What the task asks ::
Reproduce the listing below word for word, with no pictures.

Data lines ::
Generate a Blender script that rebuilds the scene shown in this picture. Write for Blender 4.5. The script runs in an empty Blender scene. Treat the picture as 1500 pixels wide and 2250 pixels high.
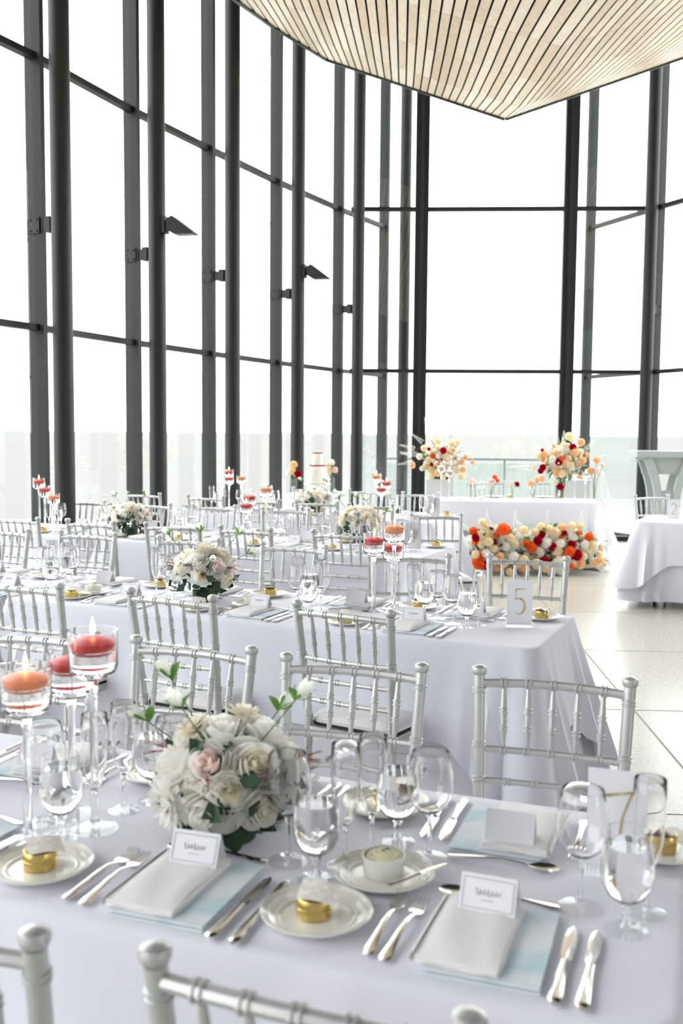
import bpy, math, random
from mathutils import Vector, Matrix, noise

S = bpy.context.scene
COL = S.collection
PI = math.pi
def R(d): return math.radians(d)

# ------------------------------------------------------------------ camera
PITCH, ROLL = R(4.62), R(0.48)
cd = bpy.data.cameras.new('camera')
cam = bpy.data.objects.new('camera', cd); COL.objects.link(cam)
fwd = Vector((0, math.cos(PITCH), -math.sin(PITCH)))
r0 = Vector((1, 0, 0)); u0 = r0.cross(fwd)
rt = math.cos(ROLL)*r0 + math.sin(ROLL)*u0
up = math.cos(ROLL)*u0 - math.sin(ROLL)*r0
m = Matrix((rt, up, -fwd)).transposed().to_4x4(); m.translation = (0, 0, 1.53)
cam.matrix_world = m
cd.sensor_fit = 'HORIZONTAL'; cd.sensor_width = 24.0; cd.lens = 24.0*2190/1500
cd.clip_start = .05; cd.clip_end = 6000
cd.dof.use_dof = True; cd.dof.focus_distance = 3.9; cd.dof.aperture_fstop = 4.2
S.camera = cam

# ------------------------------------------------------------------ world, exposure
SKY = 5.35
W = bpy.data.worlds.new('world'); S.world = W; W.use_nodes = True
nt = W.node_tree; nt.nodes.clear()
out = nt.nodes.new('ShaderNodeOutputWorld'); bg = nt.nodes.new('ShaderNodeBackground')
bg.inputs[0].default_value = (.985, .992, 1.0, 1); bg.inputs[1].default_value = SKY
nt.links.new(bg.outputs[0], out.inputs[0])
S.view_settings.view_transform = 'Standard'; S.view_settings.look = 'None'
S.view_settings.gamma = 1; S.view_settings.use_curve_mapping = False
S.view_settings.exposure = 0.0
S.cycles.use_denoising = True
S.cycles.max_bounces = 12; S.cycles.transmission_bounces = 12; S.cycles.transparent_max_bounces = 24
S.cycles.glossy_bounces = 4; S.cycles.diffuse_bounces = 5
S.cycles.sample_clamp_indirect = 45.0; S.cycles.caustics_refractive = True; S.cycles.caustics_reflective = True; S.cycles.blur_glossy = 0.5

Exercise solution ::
Generate a Blender script that rebuilds the scene shown in this picture. Write for Blender 4.5. The script runs in an empty Blender scene. Treat the picture as 1500 pixels wide and 2250 pixels high.
import bpy, math, random
from mathutils import Vector, Matrix, noise

S = bpy.context.scene
COL = S.collection
PI = math.pi
def R(d): return math.radians(d)

# ------------------------------------------------------------------ camera
PITCH, ROLL = R(4.62), R(0.48)
cd = bpy.data.cameras.new('camera')
cam = bpy.data.objects.new('camera', cd); COL.objects.link(cam)
fwd = Vector((0, math.cos(PITCH), -math.sin(PITCH)))
r0 = Vector((1, 0, 0)); u0 = r0.cross(fwd)
rt = math.cos(ROLL)*r0 + math.sin(ROLL)*u0
up = math.cos(ROLL)*u0 - math.sin(ROLL)*r0
m = Matrix((rt, up, -fwd)).transposed().to_4x4(); m.translation = (0, 0, 1.53)
cam.matrix_world = m
cd.sensor_fit = 'HORIZONTAL'; cd.sensor_width = 24.0; cd.lens = 24.0*2190/1500
cd.clip_start = .05; cd.clip_end = 6000
cd.dof.use_dof = True; cd.dof.focus_distance = 3.9; cd.dof.aperture_fstop = 4.2
S.camera = cam

# ------------------------------------------------------------------ world, exposure
SKY = 5.35
W = bpy.data.worlds.new('world'); S.world = W; W.use_nodes = True
nt = W.node_tree; nt.nodes.clear()
out = nt.nodes.new('ShaderNodeOutputWorld'); bg = nt.nodes.new('ShaderNodeBackground')
bg.inputs[0].default_value = (.985, .992, 1.0, 1); bg.inputs[1].default_value = SKY
nt.links.new(bg.outputs[0], out.inputs[0])
S.view_settings.view_transform = 'Standard'; S.view_settings.look = 'None'
S.view_settings.gamma = 1; S.view_settings.use_curve_mapping = False
S.view_settings.exposure = 0.0
S.cycles.use_denoising = True
S.cycles.max_bounces = 12; S.cycles.transmission_bounces = 12; S.cycles.transparent_max_bounces = 24
S.cycles.glossy_bounces = 4; S.cycles.diffuse_bounces = 5
S.cycles.sample_clamp_indirect = 45.0; S.cycles.caustics_refractive = True; S.cycles.caustics_reflective = True; S.cycles.blur_glossy = 0.5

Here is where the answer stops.